Exercise brief
Return the entries below in their exact form, leaving the pictures out.

Data section
###

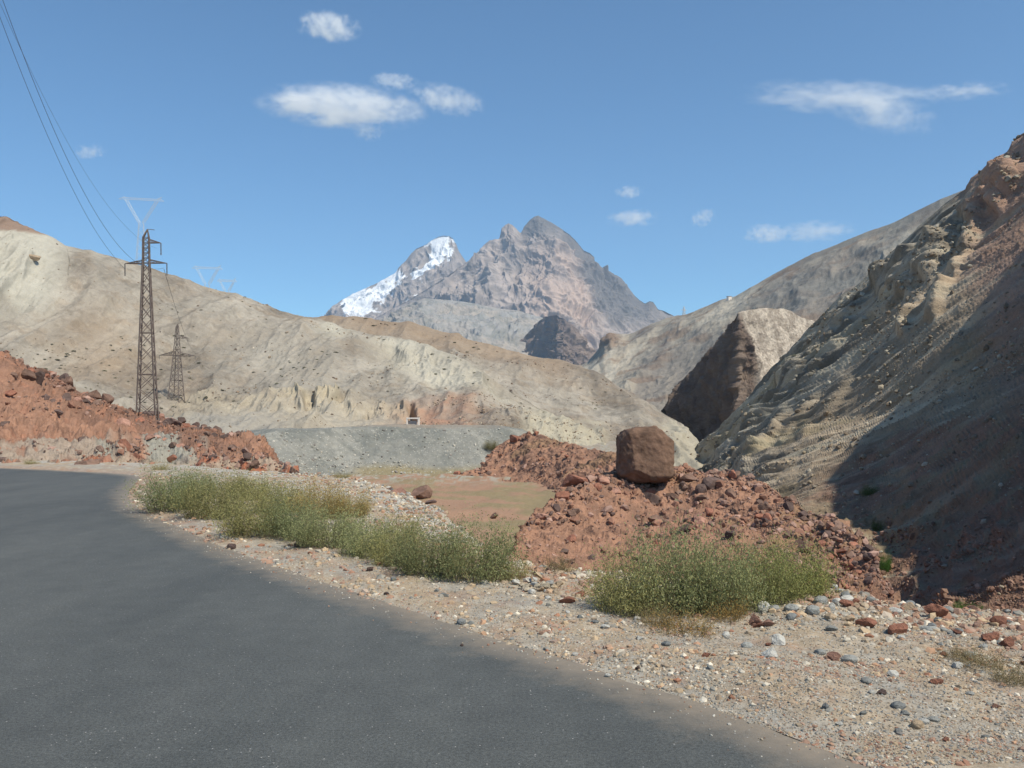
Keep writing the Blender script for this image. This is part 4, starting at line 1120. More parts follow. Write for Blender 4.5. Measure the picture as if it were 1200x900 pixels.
port = empty('concrete_portal', pg + [0, 0, -0.3], R(-6)); tag(port, 'small white concrete portal frame standing on top of the grey gravel bank', 'portal')
w_, h_ = 6.8 * sg, 10.6 * sg + 0.3
for sx in (-1, 1): bxo('post', [(sx * w_ - 0.12, sx * w_ + 0.12, -0.3, 0.3, -0.5, h_ - 0.24)], M_white, port, 0.01)
bxo('lintel', [(-w_ - 0.14, w_ + 0.14, -0.32, 0.32, h_ - 0.236, h_)], M_white, port, 0.01)
bxo('panel', [(-w_ + 0.125, w_ * 0.62, 0.05, 0.15, -0.5, h_ * 0.72)], M_gate, port, 0.01)
vh, _n = stand(valley, 856, 352); sh_ = vh[1] / 1060
hut = empty('white_hut', vh + [0, 5, -1.5], R(25)); tag(hut, 'tiny white flat-roofed hut on the skyline of the right valley side', 'hut')
bxo('wall', [(-2.4 * sh_, 2.4 * sh_, -1.8 * sh_, 1.8 * sh_, 0, 6.5 * sh_)], M_white, hut, 0.03)
bxo('roof', [(-2.8 * sh_, 2.8 * sh_, -2.2 * sh_, 2.2 * sh_, 6.5 * sh_ + .004, 7.0 * sh_)], M_gate, hut)
bxo('door', [(-0.5 * sh_, 0.4 * sh_, -1.86 * sh_, -1.8 * sh_ - .004, 0.8, 4 * sh_)], M_gate, hut)
# ------------------------------------------------------------------ rocks
def rock_mesh(seed, sub=3, cuts=9, rough=0.05, flatn=1.0, lo=0.55, hi=0.9):
    r_ = np.random.default_rng(seed)
    bm = bmesh.new(); bmesh.ops.create_icosphere(bm, subdivisions=sub, radius=1.0)
    V = np.array([v.co[:] for v in bm.verts]); Fq = np.array([[v.index for v in f.verts] for f in bm.faces]); bm.free()
    V = V * [1, r_.uniform(.75, 1.1), flatn]
    for k in range(cuts):
        n = r_.normal(size=3); n /= np.linalg.norm(n); d = r_.uniform(lo, hi) * (abs(n * [1, .9, flatn]).max())
        t = V @ n - d; V = V - np.where(t > 0, t, 0)[:, None] * n * 0.97
    V = V * (1 + rough * fbm(V, 2.2, 4, seed))[:, None]
    V /= np.abs(V[:, :2]).max()
    V[:, 2] /= np.abs(V[:, 2]).max()
    return V, Fq
M_rk = {
 'brown': plain('brown_rock', (0.17, 0.105, 0.078), 0.92, 0, 1.6, 0.40, 0.08, 0.25),
 'dark': plain('dark_rock', (0.115, 0.078, 0.066), 0.92, 0, 1.6, 0.35, 0.08, 0.25),
 'red': plain('red_rock', (0.29, 0.13, 0.085), 0.92, 0, 1.8, 0.35, 0.08, 0.22),
 'pink': plain('pinkish_rock', (0.34, 0.19, 0.14), 0.92, 0, 1.8, 0.3, 0.08, 0.2),
 'white': plain('white_stone', (0.52, 0.50, 0.45), 0.8, 0, 1.8, 0.22, 0.03, 0.15),
 'grey': plain('grey_stone', (0.27, 0.27, 0.25), 0.85, 0, 1.8, 0.3, 0.03, 0.25),
 'blue': plain('slate_stone', (0.20, 0.205, 0.20), 0.85, 0, 1.8, 0.25, 0.03, 0.2),
 'tan': plain('tan_stone', (0.40, 0.30, 0.20), 0.88, 0, 1.8, 0.3, 0.03, 0.2),
}
PRO = []
for k in range(12):
    V, Fq = rock_mesh(200 + k, 3, 11, 0.08)
    me = mesh_np('rock', V, Fq, None, False, [M_rk['brown']]); PRO.append(me)
ROUND = []
for k in range(6):
    V, Fq = rock_mesh(300 + k, 3, 4, 0.12, 0.9, 0.75, 0.98)
    ROUND.append(mesh_np('stone', V, Fq, None, True, [M_rk['white']]))
def put_rock(name, me, loc, size, mat, label, cat, group, rot=None, tilt=0.35):
    o = bpy.data.objects.new(name, me); COL.objects.link(o)
    o.location = loc; o.scale = size
    o.rotation_euler = rot if rot is not None else (random.uniform(-tilt, tilt), random.uniform(-tilt, tilt), random.uniform(0, 6.28))
    o.material_slots[0].link = 'OBJECT'; o.material_slots[0].material = M_rk[mat]
    return tag(o, label, cat, group)

# the great boulder
def big_boulder():
    bm = bmesh.new(); bmesh.ops.create_icosphere(bm, subdivisions=6, radius=1.0)
    V = np.array([v.co[:] for v in bm.verts]); Fq = np.array([[v.index for v in f.verts] for f in bm.faces]); bm.free()
    V = V / (np.abs(V) ** 3.6).sum(1)[:, None] ** (1 / 3.6)          # rounded block
    for n, d in [((0, -1, .12), .80), ((-.75, -.7, 0), .92), ((.55, -.85, .12), .93), ((-.12, 0, 1), .86), ((.75, -.1, .85), .95), ((0, -.7, .8), 1.0), ((-1, 0, .06), .90), ((-.8, -.1, .75), .98), ((1, -.1, -.1), .92), ((.9, -.2, -.9), 1.12), ((-.4, -.75, -.7), 1.08), ((.35, -.9, .55), 1.02)]:
        n = np.array(n, float); n /= np.linalg.norm(n)
        t = V @ n - d; V = V - np.where(t > 0, t, 0)[:, None] * n
    V = V * (1 - 0.05 * V[:, 2] * (np.abs(V[:, 0])) + 0.055 * fbm(V, 1.3, 3, 5) - 0.030 * (ridged(V + .2 * fbm(V, 2, 3, 77)[:, None], 1.2, 4, 6, .5) - .8) + 0.022 * fbm(V, 5, 5, 9, .65))[:, None]
    V[:, 0] += 0.10 * V[:, 2] * 0 + 0.06 * (1 - V[:, 2])
    V[:, 0] = V[:, 0] / (V[:, 0].max() - V[:, 0].min()) * 2; V[:, 0] -= (V[:, 0].max() + V[:, 0].min()) / 2
    V[:, 2] = V[:, 2] / (V[:, 2].max() - V[:, 2].min()) * 2; V[:, 2] -= (V[:, 2].max() + V[:, 2].min()) / 2
    me = mesh_np('giant_boulder', V, Fq, None, True, [plain('boulder_rock', (0.155, 0.094, 0.064), 0.93, 0, 3.0, 0.45, 0.12)])
    D = 60.0; s = D / 1060
    o = obj('giant_boulder', me); p = at(757, 532.5, D)
    o.location = p; o.scale = (35 * s, 33 * s, 34 * s)
    tag(o, 'huge brown boulder perched on the crest of the red mound', 'boulder')
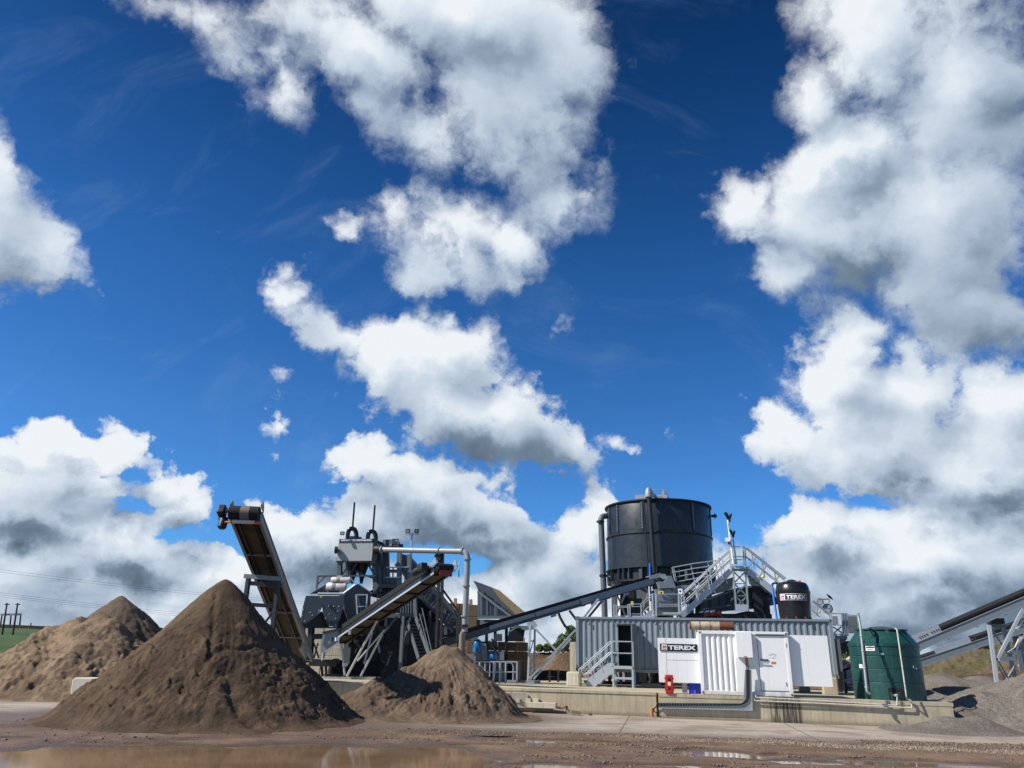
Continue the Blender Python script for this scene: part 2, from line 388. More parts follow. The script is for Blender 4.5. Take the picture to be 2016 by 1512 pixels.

###

Solution for this exercise
Keep writing the Blender script for this image. This is part 4, starting at line 1120. More parts follow. Write for Blender 4.5. Measure the picture as if it were 1200x900 pixels.
port = empty('concrete_portal', pg + [0, 0, -0.3], R(-6)); tag(port, 'small white concrete portal frame standing on top of the grey gravel bank', 'portal')
w_, h_ = 6.8 * sg, 10.6 * sg + 0.3
for sx in (-1, 1): bxo('post', [(sx * w_ - 0.12, sx * w_ + 0.12, -0.3, 0.3, -0.5, h_ - 0.24)], M_white, port, 0.01)
bxo('lintel', [(-w_ - 0.14, w_ + 0.14, -0.32, 0.32, h_ - 0.236, h_)], M_white, port, 0.01)
bxo('panel', [(-w_ + 0.125, w_ * 0.62, 0.05, 0.15, -0.5, h_ * 0.72)], M_gate, port, 0.01)
vh, _n = stand(valley, 856, 352); sh_ = vh[1] / 1060
hut = empty('white_hut', vh + [0, 5, -1.5], R(25)); tag(hut, 'tiny white flat-roofed hut on the skyline of the right valley side', 'hut')
bxo('wall', [(-2.4 * sh_, 2.4 * sh_, -1.8 * sh_, 1.8 * sh_, 0, 6.5 * sh_)], M_white, hut, 0.03)
bxo('roof', [(-2.8 * sh_, 2.8 * sh_, -2.2 * sh_, 2.2 * sh_, 6.5 * sh_ + .004, 7.0 * sh_)], M_gate, hut)
bxo('door', [(-0.5 * sh_, 0.4 * sh_, -1.86 * sh_, -1.8 * sh_ - .004, 0.8, 4 * sh_)], M_gate, hut)
# ------------------------------------------------------------------ rocks
def rock_mesh(seed, sub=3, cuts=9, rough=0.05, flatn=1.0, lo=0.55, hi=0.9):
    r_ = np.random.default_rng(seed)
    bm = bmesh.new(); bmesh.ops.create_icosphere(bm, subdivisions=sub, radius=1.0)
    V = np.array([v.co[:] for v in bm.verts]); Fq = np.array([[v.index for v in f.verts] for f in bm.faces]); bm.free()
    V = V * [1, r_.uniform(.75, 1.1), flatn]
    for k in range(cuts):
        n = r_.normal(size=3); n /= np.linalg.norm(n); d = r_.uniform(lo, hi) * (abs(n * [1, .9, flatn]).max())
        t = V @ n - d; V = V - np.where(t > 0, t, 0)[:, None] * n * 0.97
    V = V * (1 + rough * fbm(V, 2.2, 4, seed))[:, None]
    V /= np.abs(V[:, :2]).max()
    V[:, 2] /= np.abs(V[:, 2]).max()
    return V, Fq
M_rk = {
 'brown': plain('brown_rock', (0.17, 0.105, 0.078), 0.92, 0, 1.6, 0.40, 0.08, 0.25),
 'dark': plain('dark_rock', (0.115, 0.078, 0.066), 0.92, 0, 1.6, 0.35, 0.08, 0.25),
 'red': plain('red_rock', (0.29, 0.13, 0.085), 0.92, 0, 1.8, 0.35, 0.08, 0.22),
 'pink': plain('pinkish_rock', (0.34, 0.19, 0.14), 0.92, 0, 1.8, 0.3, 0.08, 0.2),
 'white': plain('white_stone', (0.52, 0.50, 0.45), 0.8, 0, 1.8, 0.22, 0.03, 0.15),
 'grey': plain('grey_stone', (0.27, 0.27, 0.25), 0.85, 0, 1.8, 0.3, 0.03, 0.25),
 'blue': plain('slate_stone', (0.20, 0.205, 0.20), 0.85, 0, 1.8, 0.25, 0.03, 0.2),
 'tan': plain('tan_stone', (0.40, 0.30, 0.20), 0.88, 0, 1.8, 0.3, 0.03, 0.2),
}
PRO = []
for k in range(12):
    V, Fq = rock_mesh(200 + k, 3, 11, 0.08)
    me = mesh_np('rock', V, Fq, None, False, [M_rk['brown']]); PRO.append(me)
ROUND = []
for k in range(6):
    V, Fq = rock_mesh(300 + k, 3, 4, 0.12, 0.9, 0.75, 0.98)
    ROUND.append(mesh_np('stone', V, Fq, None, True, [M_rk['white']]))
def put_rock(name, me, loc, size, mat, label, cat, group, rot=None, tilt=0.35):
    o = bpy.data.objects.new(name, me); COL.objects.link(o)
    o.location = loc; o.scale = size
    o.rotation_euler = rot if rot is not None else (random.uniform(-tilt, tilt), random.uniform(-tilt, tilt), random.uniform(0, 6.28))
    o.material_slots[0].link = 'OBJECT'; o.material_slots[0].material = M_rk[mat]
    return tag(o, label, cat, group)

# the great boulder
def big_boulder():
    bm = bmesh.new(); bmesh.ops.create_icosphere(bm, subdivisions=6, radius=1.0)
    V = np.array([v.co[:] for v in bm.verts]); Fq = np.array([[v.index for v in f.verts] for f in bm.faces]); bm.free()
    V = V / (np.abs(V) ** 3.6).sum(1)[:, None] ** (1 / 3.6)          # rounded block
    for n, d in [((0, -1, .12), .80), ((-.75, -.7, 0), .92), ((.55, -.85, .12), .93), ((-.12, 0, 1), .86), ((.75, -.1, .85), .95), ((0, -.7, .8), 1.0), ((-1, 0, .06), .90), ((-.8, -.1, .75), .98), ((1, -.1, -.1), .92), ((.9, -.2, -.9), 1.12), ((-.4, -.75, -.7), 1.08), ((.35, -.9, .55), 1.02)]:
        n = np.array(n, float); n /= np.linalg.norm(n)
        t = V @ n - d; V = V - np.where(t > 0, t, 0)[:, None] * n
    V = V * (1 - 0.05 * V[:, 2] * (np.abs(V[:, 0])) + 0.055 * fbm(V, 1.3, 3, 5) - 0.030 * (ridged(V + .2 * fbm(V, 2, 3, 77)[:, None], 1.2, 4, 6, .5) - .8) + 0.022 * fbm(V, 5, 5, 9, .65))[:, None]
    V[:, 0] += 0.10 * V[:, 2] * 0 + 0.06 * (1 - V[:, 2])
    V[:, 0] = V[:, 0] / (V[:, 0].max() - V[:, 0].min()) * 2; V[:, 0] -= (V[:, 0].max() + V[:, 0].min()) / 2
    V[:, 2] = V[:, 2] / (V[:, 2].max() - V[:, 2].min()) * 2; V[:, 2] -= (V[:, 2].max() + V[:, 2].min()) / 2
    me = mesh_np('giant_boulder', V, Fq, None, True, [plain('boulder_rock', (0.155, 0.094, 0.064), 0.93, 0, 3.0, 0.45, 0.12)])
    D = 60.0; s = D / 1060
    o = obj('giant_boulder', me); p = at(757, 532.5, D)
    o.location = p; o.scale = (35 * s, 33 * s, 34 * s)
    tag(o, 'huge brown boulder perched on the crest of the red mound', 'boulder')
Continue the Blender Python script for this scene: part 2, from line 388. More parts follow. The script is for Blender 4.5. Take the picture to be 2016 by 1512 pixels.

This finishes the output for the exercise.